● **THE INPUT**
◆ ◆ ◆ ◆ ◆ ◆ ◆

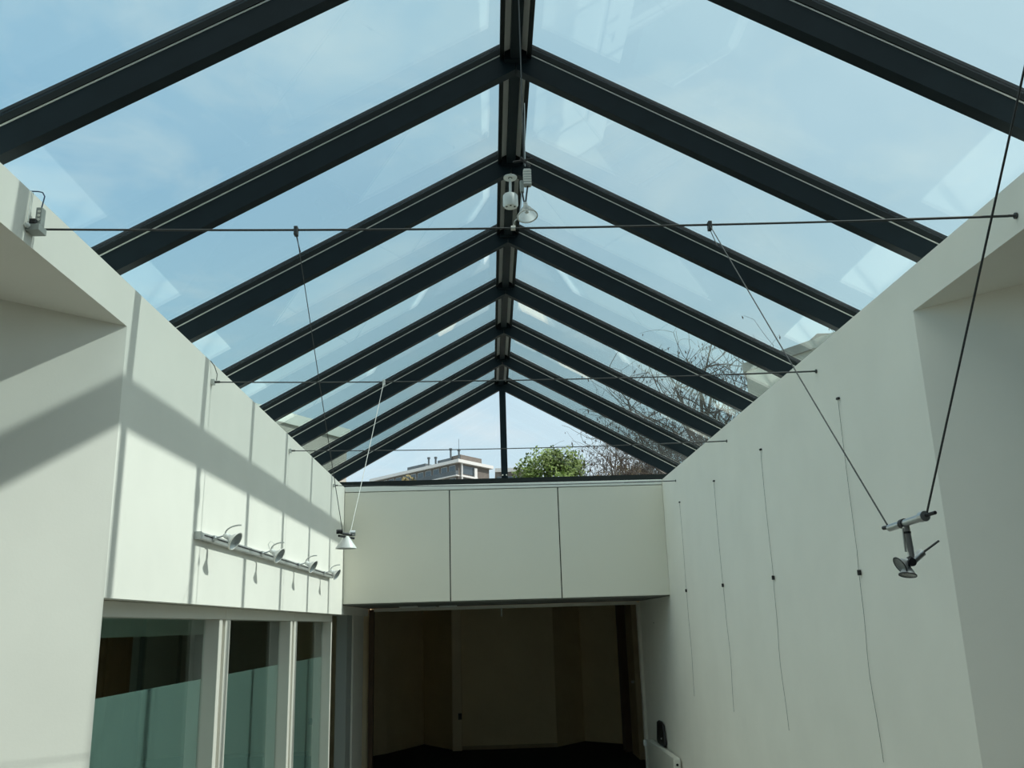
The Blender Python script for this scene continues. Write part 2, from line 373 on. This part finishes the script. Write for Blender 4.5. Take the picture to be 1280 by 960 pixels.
# ------------------------------------------------------------------ cable lighting
CY = [.906, 3.030, 5.155, 7.275, 9.40]
CL = [3.17, 3.175, 3.178, 3.170, 3.205]
SAG = .022
clab = ['overhead, holding the near wire of the spotlight','nearest the viewer','second from the viewer, above the lamp track','low across the end gable window','farthest, level with the gable sill']
def cable_z(i, x):
    u = x/HW; return CL[i] - (CL[i]-3.165)*.5*(u+1) - SAG*(1-u*u)
for i, y in enumerate(CY):
    if i == 4:
        # last one is only seen as short ends on the walls
        pass
    t = thing('tension_cable', 'dark steel cable stretched wall to wall, %s' % clab[i], 'cable', (0,y,CL[i]), 'tension cables of the cable lights')
    r = .0042 if i < 2 else .0038
    MB().tube([(x, y, cable_z(i,x)) for x in [-HW+.03+k*(2*HW-.04)/16 for k in range(17)]], r, 8).build('cable','wire',t,smooth=True)
    xr = HW
    MB().lathe([(0,0),(.012,0),(.012,.006),(.005,.008),(.005,.03),(0,.03)], (HW-.001,y,cable_z(i,HW)), (-1,0,0), 12).build('wall_anchor','wire',t)
    MB().tube([(HW-.03,y,cable_z(i,HW-.03)),(HW-.55,y,cable_z(i,HW-.55))], .0052, 8).build('turnbuckle','wire',t)
    if i != 1:
        MB().box(-HW+.001,-HW+.02, y-.016, y+.016, CL[i]-.016, CL[i]+.016).build('wall_anchor','alud',t,bevel=.002)
        MB().tube([(-HW+.02,y,CL[i]),(-HW+.05,y,CL[i])], .007, 8).build('anchor_eye','wire',t)
        if i in (0,2):
            MB().tube([(-HW+.03,y,CL[i]+.01),(-HW+.03,y+.005,CL[i]+.05),(-HW+.022,y-.03,CL[i]+.09),(-HW+.004,y-.05,ZT-.004)], .0026, 6).build('feed_lead','wire',t,smooth=True)
ps = thing('power_connector', 'grey connector block with a blue lead at the left wall end of the nearest cable', 'connector', (-HW,2.99,3.15))
MB().box(-HW, -HW+.048, 2.965, 3.022, 3.143, 3.168).build('wall_bracket','psu',ps,bevel=.002)
MB().box(-HW+.024, -HW+.046, 2.978, 3.006, 3.169, 3.236).build('terminal_block','psu',ps,bevel=.002)
for k in range(3): MB().lathe([(0,0),(.005,0),(.005,.002),(0,.002)], (-HW+.036, 2.978, 3.188+k*.016), (0,-1,0), 10).build('screw','alu',ps)
MB().box(-HW+.012, -HW+.034, 2.962, 2.977, 3.168, 3.186).build('clamp','black',ps,bevel=.002)
MB().lathe([(0,0),(.008,0),(.010,.008),(.006,.014),(0,.014)], (-HW+.012,2.964,3.158), (-.3,-1,0), 12).build('knurled_knob','cer',ps,smooth=True)
MB().tube([(-HW+.036,2.99,3.235),(-HW+.040,2.99,3.262),(-HW+.042,2.992,3.285),(-HW+.034,2.990,3.300),(-HW+.020,2.986,3.302),(-HW+.002,2.980,3.300),(-HW-.03,2.98,3.303)], .0024, 8).build('blue_lead','blue',ps,smooth=True)
for dy in (0,.012): MB().tube([(-HW+.006,2.968+dy,3.165),(-HW+.004,2.972+dy,3.297)], .0014, 6).build('white_lead','cer',ps)

def clip(name, p, parent, m='wire'):
    MB().box(p[0]-.007, p[0]+.007, p[1]-.012, p[1]+.012, p[2]-.022, p[2]+.012).build(name, m, parent, bevel=.002)
def wire(p, q, parent, m='wire', r=.0026, sag=.0, nm='suspension_wire'):
    p, q = Vector(p), Vector(q); pts = []
    for k in range(9):
        t = k/8; v = p.lerp(q,t); v.z -= sag*4*t*(1-t); pts.append(v)
    MB().tube(pts, r, 6).build(nm, m, parent, smooth=True)

def spot_head(parent, neck, face, R, nm='lamp_head'):
    neck, face = Vector(neck), Vector(face); d = (face-neck); L = d.length; d.normalize()
    h = MB().lathe([(0,0),(R*.30,0),(R*.34,L*.30),(R*.62,L*.55),(R*.92,L*.9),(R,L),(R*.93,L),(R*.84,L*.88),(R*.5,L*.55),(R*.2,L*.45),(0,L*.45)], neck, d, 24).build(nm,'refl',parent,smooth=True)
    MB().lathe([(R*.93,L*.97),(R*1.03,L*.97),(R*1.03,L*1.05),(R*.93,L*1.05),(R*.93,L*.97)], neck, d, 24).build('rim','black' if R < .03 else 'alu',h,smooth=True)
    MB().lathe([(0,L*.97),(R*.92,L*.97),(R*.92,L*1.0),(0,L*1.0)], neck, d, 24).build('lens','lens',h)
    MB().lathe([(0,-L*.35),(R*.32,-L*.35),(R*.32,.002),(0,.002)], neck, d, 14).build('socket','black' if R < .03 else 'cer',h)
    return h

# twin spot on the right
X = .648
sp = thing('twin_cable_spotlight', 'silver twin-headed spotlight hanging on two wires in front of the shaded right wall', 'spotlight', (X,1.8,1.92))
c1 = (X, CY[1], cable_z(1,X)); c0 = (.745, CY[0], cable_z(0,.745))
clip('cable_clip', c1, sp); clip('cable_clip', c0, sp)
wire(c1, (X,1.885,1.930), sp, r=.0020, sag=.003); wire(c0, (X,1.705,1.934), sp, r=.0021, sag=-.002)
wire((c1[0],c1[1],c1[2]-.02), (X+.004,2.97,3.04), sp, r=.0016, nm='wire_tail')
MB().tube([(X,1.875,1.922),(X,1.730,1.927)], .0076, 14).build('crossbar','chrome',sp,smooth=True)
MB().tube([(X,1.905,1.925),(X,1.872,1.924)], .0042, 8).build('bar_tip','black',sp)
MB().tube([(X,1.73,1.929),(X+.006,1.685,1.931)], .0036, 8).build('bar_tip','black',sp)
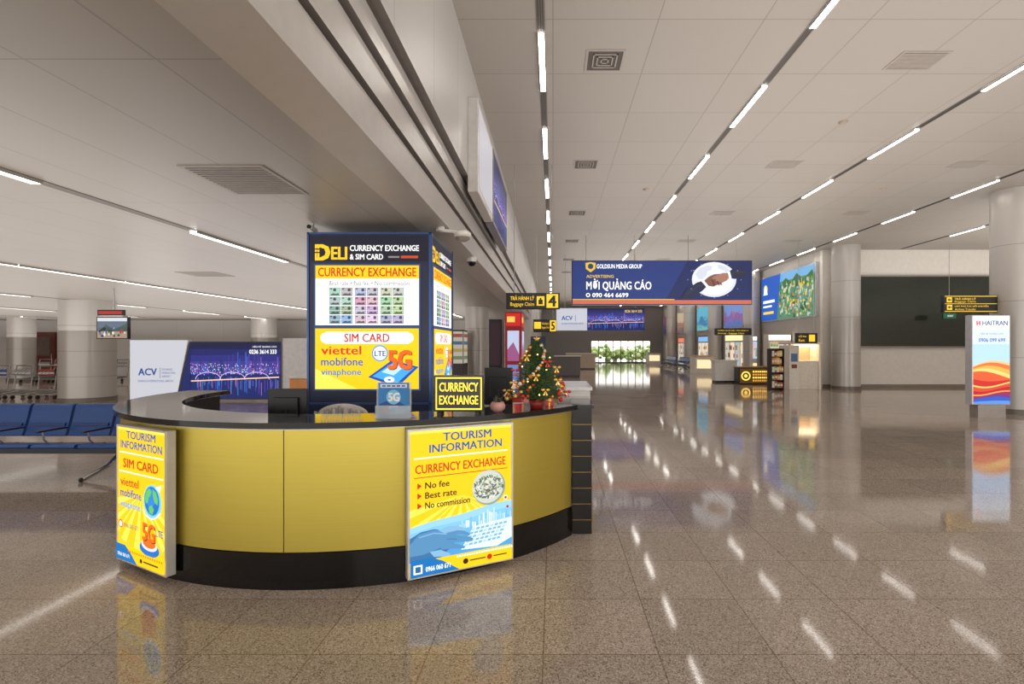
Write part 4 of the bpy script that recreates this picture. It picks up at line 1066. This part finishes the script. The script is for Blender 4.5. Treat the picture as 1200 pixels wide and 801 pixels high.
wallbb(33.0, 37.8, 2.6, 4.3, "wall billboard with a turquoise sea picture", scen((90, 176, 200), (60, 120, 160), (110, 180, 180), 2))
wallbb(39.0, 43.8, 2.6, 4.3, "wall billboard with a warm coloured picture", scen((190, 170, 140), (150, 110, 90), (100, 90, 100), 3))
wallbb(45.2, 49.4, 2.6, 4.3, "wall billboard with a dark picture", scen((110, 70, 90), (80, 60, 90), (50, 50, 80), 4))
for (y, c2) in ((30.5, (220, 170, 110)), (45.6, (110, 110, 126))):
    e = thing("service_desk", (8.9, y, 0), "small lit service stall along the hall side", "desk")
    MB().box(8.2, y, 0, 9.3, y+1.2, 1.0, M((228, 222, 212), .4)).build("body", e, bevel=.01)
    MB().box(8.15, y-.05, 1.0, 9.35, y+1.25, 1.04, M(c2, .4)).build("top", e)
    MB().box(8.3, y-.01, .3, 9.2, y, .8, E((250, 224, 176), 1.0)).build("lit_panel", e)

# ================================================================== LIGHTING
w = bpy.data.worlds.new("world"); sc.world = w; w.use_nodes = True
bg = w.node_tree.nodes["Background"]; bg.inputs[0].default_value = (1.0, .96, .91, 1); bg.inputs[1].default_value = 1.3
def up_fill(name, x, y, z, a, b, P):  # added upward fill, no real fixture: brightens the ceilings from below
    l = bpy.data.lights.new(name, 'AREA'); l.shape = 'RECTANGLE'; l.size = a; l.size_y = b; l.energy = P; l.color = (1, .965, .92)
    o = bpy.data.objects.new(name, l); o.location = (x, y, z); o.rotation_euler = (math.pi, 0, 0); COL.objects.link(o)
up_fill("up_fill_hall", 4.5, 20, 2.55, 8.5, 48, 780)
up_fill("up_fill_hall_side", 16.5, 8, 2.55, 10, 22, 520)
up_fill("up_fill_waiting", -17.4, 10, 2.0, 29, 31, 1300)

# ================================================================== CAMERA
cam = bpy.data.cameras.new("camera"); co = bpy.data.objects.new("camera", cam); COL.objects.link(co)
cam.sensor_width = 36; cam.lens = 36*F/1200; cam.shift_x = -.04; cam.shift_y = .00375
cam.clip_end = 200
co.location = (0, 0, EYE); co.rotation_euler = (math.radians(90), 0, 0)
sc.camera = co
sc.view_settings.view_transform = 'Standard'
sc.view_settings.look = 'None'
sc.view_settings.exposure = .72
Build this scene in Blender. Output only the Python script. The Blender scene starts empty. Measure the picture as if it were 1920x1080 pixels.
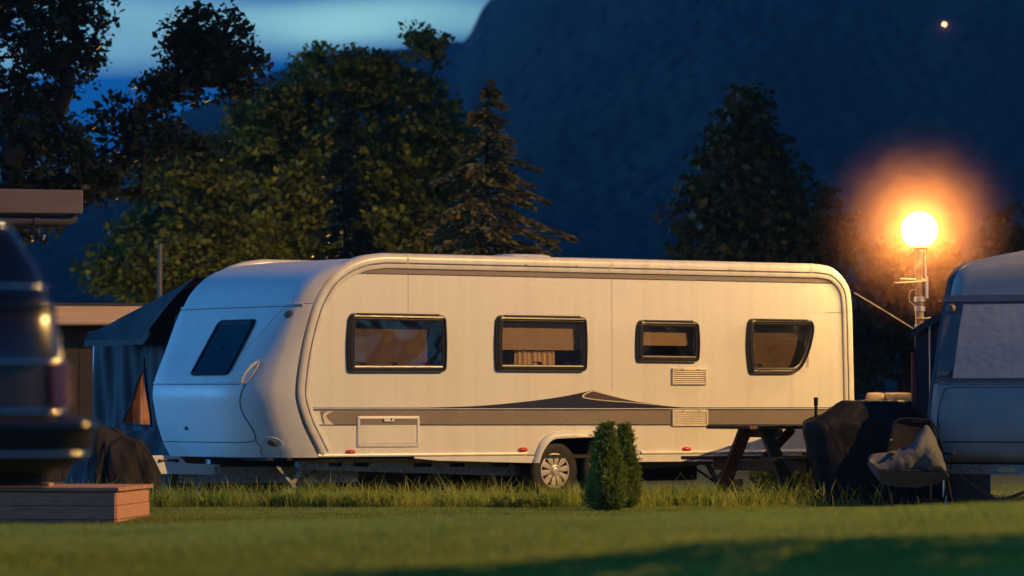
import bpy, math, random
import numpy as np
from mathutils import Vector, Matrix
from mathutils.geometry import tessellate_polygon

R = math.radians
SC = bpy.context.scene
COL = SC.collection
rng = np.random.default_rng(7)
random.seed(7)

# ------------------------------------------------------------------ camera
cam_d = bpy.data.cameras.new('camera')
cam = bpy.data.objects.new('camera', cam_d)
COL.objects.link(cam)
CAM_Z = 1.06
cam.location = (0, 0, CAM_Z)
cam.rotation_euler = (R(90 + 1.579), 0, 0)
cam_d.sensor_width = 36
cam_d.lens = 146.25
cam_d.clip_start = 0.5
cam_d.clip_end = 6000
cam_d.dof.use_dof = True
cam_d.dof.focus_distance = 45.0
cam_d.dof.aperture_fstop = 2.3
cam_d.dof.aperture_blades = 9
SC.camera = cam

# ------------------------------------------------------------------ dusk sky
W = bpy.data.worlds.new('World')
SC.world = W
W.use_nodes = True
nt = W.node_tree
nt.nodes.clear()


def N(tree, kind, **kw):
    n = tree.nodes.new(kind)
    for k, v in kw.items():
        if k.startswith('i_'):
            n.inputs[int(k[2:])].default_value = v
        else:
            setattr(n, k, v)
    return n


SKY_STRENGTH = 0.15
out = N(nt, 'ShaderNodeOutputWorld')
bg = N(nt, 'ShaderNodeBackground')
bg.inputs[1].default_value = SKY_STRENGTH
sky = N(nt, 'ShaderNodeTexSky', sky_type='NISHITA', sun_disc=False)
sky.sun_elevation = R(3.0)
sky.sun_rotation = R(-79)          # the sun went down on the left
sky.air_density = 1.6
sky.dust_density = 0.6
sky.ozone_density = 4.0
tc = N(nt, 'ShaderNodeTexCoord')
mp = N(nt, 'ShaderNodeMapping')
mp.inputs['Location'].default_value = (13.6, 0.0, 25.15)
mp.inputs['Scale'].default_value = (9, 5, 48)
nz = N(nt, 'ShaderNodeTexNoise')
nz.inputs['Scale'].default_value = 1.0
nz.inputs['Detail'].default_value = 1.5
cr = N(nt, 'ShaderNodeValToRGB')
cr.color_ramp.elements[0].position = 0.50
cr.color_ramp.elements[1].position = 0.74
bw = N(nt, 'ShaderNodeRGBToBW')
deep = N(nt, 'ShaderNodeVectorMath', operation='SCALE')
deep.inputs[0].default_value = (0.003, 0.31, 1.16)
pale = N(nt, 'ShaderNodeVectorMath', operation='SCALE')
pale.inputs[0].default_value = (1.15, 2.4, 2.55)
mix = N(nt, 'ShaderNodeMix', data_type='VECTOR')
L = nt.links.new
L(tc.outputs['Generated'], mp.inputs['Vector'])
L(mp.outputs[0], nz.inputs['Vector'])
L(nz.outputs['Fac'], cr.inputs['Fac'])
L(sky.outputs[0], bw.inputs[0])
pw = N(nt, 'ShaderNodeMath', operation='POWER')      # deeper contrast between the afterglow and the rest
pw.inputs[1].default_value = 2.0
L(bw.outputs[0], pw.inputs[0])
L(pw.outputs[0], deep.inputs['Scale'])
L(pw.outputs[0], pale.inputs['Scale'])
sxyz = N(nt, 'ShaderNodeSeparateXYZ')                # cloud streaks lie low, the upper sky is clear
fade = N(nt, 'ShaderNodeMapRange')
fade.inputs[1].default_value = 0.14
fade.inputs[2].default_value = 0.34
fade.inputs[3].default_value = 1.0
fade.inputs[4].default_value = 0.0
mul = N(nt, 'ShaderNodeMath', operation='MULTIPLY')
L(tc.outputs['Generated'], sxyz.inputs[0])
L(sxyz.outputs['Z'], fade.inputs[0])
L(cr.outputs['Color'], mul.inputs[0])
L(fade.outputs[0], mul.inputs[1])
L(mul.outputs[0], mix.inputs['Factor'])
L(deep.outputs[0], mix.inputs[4])
L(pale.outputs[0], mix.inputs[5])
L(mix.outputs[1], bg.inputs['Color'])
L(bg.outputs[0], out.inputs['Surface'])

# ------------------------------------------------------------------ exposure and render settings
SC.view_settings.view_transform = 'Standard'
SC.view_settings.look = 'None'
SC.view_settings.exposure = 2.5
SC.view_settings.gamma = 1
SC.render.engine = 'CYCLES'
cy = SC.cycles
cy.use_denoising = True
cy.max_bounces = 6
cy.diffuse_bounces = 3
cy.glossy_bounces = 3
cy.transmission_bounces = 4
cy.transparent_max_bounces = 10
cy.volume_bounces = 0
cy.caustics_reflective = False
cy.caustics_refractive = False
cy.sample_clamp_indirect = 3.0

LAMP_WARM = (1.0, 0.57, 0.17)
MAST = (24.0, 34.5, 15.0)
MAST_POWER = 6700.0
GLOBE_L = 31.0
GLOBE_COL = (1.0, 0.60, 0.17)


# ------------------------------------------------------------------ materials
MATS = {}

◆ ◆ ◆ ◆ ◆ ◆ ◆

In the listing above, find the line with "Build this scene" and the line with "random.seed(7)". Copy exactly those lines and all between them, minus the images.

● **FULL ANSWER**
Build this scene in Blender. Output only the Python script. The Blender scene starts empty. Measure the picture as if it were 1920x1080 pixels.
import bpy, math, random
import numpy as np
from mathutils import Vector, Matrix
from mathutils.geometry import tessellate_polygon

R = math.radians
SC = bpy.context.scene
COL = SC.collection
rng = np.random.default_rng(7)
random.seed(7)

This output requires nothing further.